What a refreshingly interesting question!  I absolutely adored doing the research as well as the resulting thoughts which ensued!  In short, Kate Middleton's bouquet is the EXACT OPPOSITE of Ophelia's bouquet, ... and we hope that it will produce a much happier match in marriage as well, of course.

At first glance, none of the flowers match up at all, so allow me to guide you through my zany thought process here.  Let's begin with looking at the flowers.  Ophelia's bouquet contains  rosemary, pansies, fennel, columbines, rue, daisy, and NO violets.  Kate's includes lily-of-the-valley, sweet William (ha!), hyacinth, ivy, and myrtle.

Now for the ever-important meanings.  Let's start with Ophelia's exact words:

There's rosemary, that's for remembrance.  Pray you, love, remember.  An there is pansies, that's for thoughts. ... There's fennel for you, and columbines.  There's rue for you, and here's some for me. ... There's a daisy.  I would give you some violets, but they withered all when my father died.

Ophelia doesn't give all explanation here (the poor dear), but if my memory serves me correctly, the remembrance of rosemary is to remember the DEAD and not the living.  Further, fennel often stands for infidelity and columbines stand for lack of sincerity.  (Yuck!)  The daisy that I remember so well as the "friendliest flower" is named so because it stands for love that is forsaken, or not leading to marriage.  Rue is for sorrow or, as I like to say, regret.  Violets that Ophelia nixes from her bouquet stand for faithfulness, ... ah, let's nix the one positive thing, shall we?

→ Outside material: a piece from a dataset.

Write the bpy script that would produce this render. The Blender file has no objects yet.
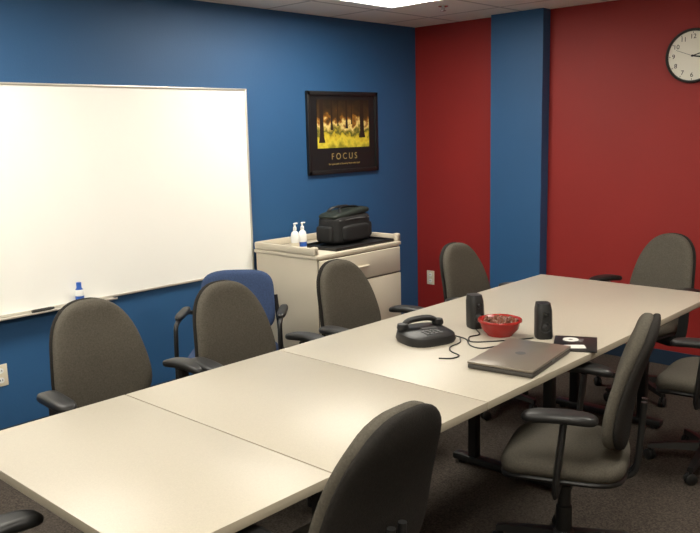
import bpy, bmesh, math, random
from mathutils import Vector, Matrix, Euler
random.seed(4)
D = bpy.data
scene = bpy.context.scene
COL = scene.collection
scene.view_settings.view_transform = 'Standard'
scene.view_settings.look = 'None'
scene.view_settings.exposure = 0.0

# ------------------------------------------------------------ materials
def mat(name, col, rough=0.6, metal=0.0, bump=0.0, bscale=200.0, var=0.0, vscale=8.0, spec=0.5, emit=None, estr=0.0):
    m = D.materials.new(name); m.use_nodes = True
    nt = m.node_tree; b = nt.nodes['Principled BSDF']
    b.inputs['Base Color'].default_value = (*col, 1)
    b.inputs['Roughness'].default_value = rough
    b.inputs['Metallic'].default_value = metal
    b.inputs['Specular IOR Level'].default_value = spec
    tc = nt.nodes.new('ShaderNodeTexCoord')
    if var > 0:
        n = nt.nodes.new('ShaderNodeTexNoise'); n.inputs['Scale'].default_value = vscale
        n.inputs['Detail'].default_value = 4
        nt.links.new(tc.outputs['Object'], n.inputs['Vector'])
        r = nt.nodes.new('ShaderNodeValToRGB')
        r.color_ramp.elements[0].position = 0.3; r.color_ramp.elements[1].position = 0.7
        r.color_ramp.elements[0].color = (*[c*(1-var) for c in col], 1)
        r.color_ramp.elements[1].color = (*[min(1, c*(1+var)) for c in col], 1)
        nt.links.new(n.outputs['Fac'], r.inputs['Fac'])
        nt.links.new(r.outputs['Color'], b.inputs['Base Color'])
    if bump > 0:
        n2 = nt.nodes.new('ShaderNodeTexNoise'); n2.inputs['Scale'].default_value = bscale
        n2.inputs['Detail'].default_value = 3
        nt.links.new(tc.outputs['Object'], n2.inputs['Vector'])
        bp = nt.nodes.new('ShaderNodeBump'); bp.inputs['Strength'].default_value = bump
        bp.inputs['Distance'].default_value = 0.003
        nt.links.new(n2.outputs['Fac'], bp.inputs['Height'])
        nt.links.new(bp.outputs['Normal'], b.inputs['Normal'])
    if emit:
        b.inputs['Emission Color'].default_value = (*emit, 1)
        b.inputs['Emission Strength'].default_value = estr
    return m

M_BLUE = mat('paint_blue', (0.022, 0.094, 0.228), 0.55, bump=0.25, bscale=150, var=0.04, vscale=2)
M_RED = mat('paint_red', (0.275, 0.013, 0.010), 0.6, bump=0.25, bscale=150, var=0.04, vscale=2)
M_BEIGE = mat('paint_beige', (0.50, 0.46, 0.38), 0.6, bump=0.2, bscale=150)
M_CARPET = mat('carpet', (0.070, 0.058, 0.048), 0.95, bump=0.9, bscale=260, var=0.5, vscale=130, spec=0.1)
M_VINYL = mat('vinyl_base', (0.012, 0.03, 0.06), 0.5)
M_WB = mat('whiteboard_enamel', (0.94, 0.93, 0.88), 0.3, var=0.01, vscale=1.5)
M_ALU = mat('aluminium', (0.66, 0.63, 0.56), 0.35, metal=0.6)
M_LAM = mat('table_laminate', (0.445, 0.405, 0.33), 0.40, var=0.05, vscale=260)
M_EDGE = mat('table_edge', (0.34, 0.30, 0.23), 0.5)
M_BLK = mat('black_plastic', (0.010, 0.010, 0.010), 0.45)
M_BLKM = mat('black_metal', (0.012, 0.012, 0.012), 0.4, metal=0.2)
M_FAB = mat('chair_fabric', (0.092, 0.083, 0.067), 0.95, bump=0.6, bscale=350, var=0.18, vscale=160, spec=0.12)
M_FABD = mat('chair_back_fabric', (0.022, 0.020, 0.018), 0.9, bump=0.6, bscale=350, var=0.18, vscale=160, spec=0.15)
M_BLUEF = mat('blue_upholstery', (0.045, 0.072, 0.15), 0.9, bump=0.5, bscale=300, var=0.15, vscale=120, spec=0.2)
M_CAB = mat('cabinet_laminate', (0.60, 0.54, 0.43), 0.45, var=0.02, vscale=5)
M_CABD = mat('cabinet_gap', (0.12, 0.10, 0.08), 0.7)
M_CHROME = mat('chrome', (0.7, 0.7, 0.7), 0.2, metal=1.0)
M_WHT = mat('white_plastic', (0.82, 0.82, 0.80), 0.35)
M_BLUP = mat('blue_plastic', (0.02, 0.10, 0.45), 0.35)
M_BAG = mat('bag_nylon', (0.007, 0.007, 0.007), 0.75, bump=0.5, bscale=300)
M_GRN = mat('bag_dark_green', (0.008, 0.014, 0.010), 0.7)
M_REDP = mat('red_ceramic', (0.34, 0.018, 0.014), 0.25)
M_CANDY = mat('candy_brown', (0.16, 0.05, 0.025), 0.4, var=0.4, vscale=40)
M_LAP = mat('laptop_lid', (0.22, 0.19, 0.155), 0.30, metal=0.35)
M_LAPB = mat('laptop_base', (0.05, 0.045, 0.04), 0.5)
M_PAPER = mat('paper', (0.7, 0.69, 0.65), 0.7)
M_GREY = mat('grey_plastic', (0.10, 0.10, 0.10), 0.4)
M_DGREY = mat('speaker_cone', (0.018, 0.018, 0.018), 0.6)
M_OUT = mat('outlet_plastic', (0.72, 0.66, 0.52), 0.4)
M_GOLD = mat('gold_print', (0.30, 0.22, 0.08), 0.6)
M_LIGHT = mat('troffer_lens', (0.9, 0.9, 0.9), 0.5, emit=(1.0, 0.95, 0.84), estr=21.5)
M_WOOD = mat('door_wood', (0.25, 0.13, 0.06), 0.45, var=0.3, vscale=6)
M_CLOCKF = mat('clock_face', (0.80, 0.78, 0.68), 0.5)

# ceiling tiles
M_CEIL = D.materials.new('ceiling_tile'); M_CEIL.use_nodes = True
nt = M_CEIL.node_tree; b = nt.nodes['Principled BSDF']; b.inputs['Roughness'].default_value = 0.9
tc = nt.nodes.new('ShaderNodeTexCoord'); br = nt.nodes.new('ShaderNodeTexBrick')
br.offset = 0.0; br.inputs['Scale'].default_value = 1.0
br.inputs['Color1'].default_value = (0.86, 0.81, 0.72, 1); br.inputs['Color2'].default_value = (0.83, 0.78, 0.70, 1)
br.inputs['Mortar'].default_value = (0.5, 0.46, 0.4, 1)
br.inputs['Mortar Size'].default_value = 0.012
br.inputs['Brick Width'].default_value = 0.61; br.inputs['Row Height'].default_value = 0.61
nt.links.new(tc.outputs['Object'], br.inputs['Vector']); nt.links.new(br.outputs['Color'], b.inputs['Base Color'])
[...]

Now let's look at Kate Middleton's bouquet (according to CBS News, by the way):

The lily-of-valley represents the return of happiness; sweet William means gallantry; hyacinth is for the constancy of love. Both ivy and myrtle represent both love and marriage. In fact, myrtle is the emblem of marriage.

Both ladies carry five flowers of sorts that correspond, ... if you take out Ophelia's rosemary for remembrance (Kate would never have included a remembrance of the dead in her bouquet) and her pansies for thoughts (did Kate not think at all?  Ha!).  You will find ALL the other flowers correspond as exact opposites:  infidelity/marital fidelity, insincerity/gallantry, forsaken love/constant love, unfaithfulness/marriage and sorrow/happiness.  Phenomenal!

Although I highly doubt the paradoxes above were planned by Kate, the meanings speak for themselves.  In conclusion, I wish Kate and William all of the warmth, love, and faithfulness of a long and happy marriage, ... and I'll reiterate that hope is reflected in Kate having the EXACT opposite bouquet as Ophelia. R.I.P.